The museums are all free and don't need booking, which makes them the best rainy-day plan going. The Ashmolean, opened in 1683, was Britain's first public museum and the world's first university museum; it holds Powhatan's Mantle, linked to Pocahontas's father, and the Anglo-Saxon Alfred Jewel, made for Alfred the Great. The Natural History Museum is a neo-Gothic hall of cast iron and glass with dinosaur skeletons and the most complete dodo remains anywhere — the same specimen that inspired the Dodo in Alice's Adventures in Wonderland. Charles Dodgson, who wrote as Lewis Carroll, was a maths lecturer at Christ Church and invented Alice for Alice Liddell, the dean's daughter, on a boat trip up the Thames. Through the back of the Natural History Museum is the Pitt Rivers, half a million objects arranged by type rather than region and packed into dim Victorian cases, once best known for its shrunken heads. For younger children the Story Museum on Pembroke Street is the gentler option, and Blackwell's on Broad Street has a vast underground room, the Norrington Room, that once held a Guinness record for the largest single room selling books.

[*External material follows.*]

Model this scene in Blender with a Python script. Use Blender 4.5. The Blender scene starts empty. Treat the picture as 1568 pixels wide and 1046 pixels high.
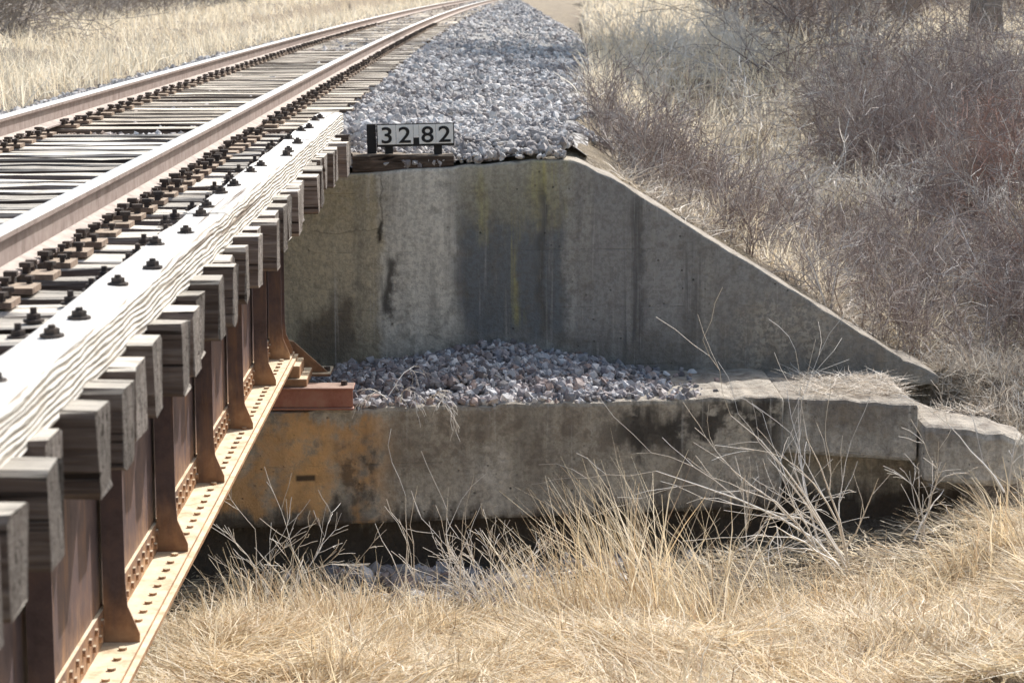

History here is mostly a matter of standing where things happened. A cross of cobblestones in the road outside Balliol College marks the spot, just outside the old city wall on what is now Broad Street, where the Protestant bishops Latimer and Ridley were burnt at the stake in October 1555, and Archbishop Cranmer the following March; the neo-Gothic Martyrs' Memorial stands nearby in St Giles'. Charles I ran the country from Christ Church during the Civil War while the queen lodged at Merton. And out at Cowley, mostly invisible to visitors, William Morris opened a car works in 1913; the plant made 42% of Britain's cars by 1926, built the Morris Minor and the original Mini, and — now owned by BMW and called Plant Oxford — still turns out the MINI, the oldest mass-production car plant in the country.
Getting here is easy enough. The railway station is a five-to-ten-minute walk west of the centre, with direct trains to London Paddington in about an hour, and the Oxford Tube coach runs to London around the clock, sometimes every ten minutes, from about £15. Driving in is the mistake — central parking is scarce and expensive, and the five Park & Ride sites ringing the city are the sensible way in by car. Once you're here, it's a walking and cycling city; Oxford has among the highest proportion of bike commuters of any authority in the country, and the centre is flat.
Matthew Arnold called it "that sweet City with her dreaming spires" in 1865, and the spires are still there, but the thing that stays with you is smaller — a man cycling tubs of ice cream across town to keep three shops stocked, or a wall of other people's ties in a pub down an alley, waiting for you to notice yours.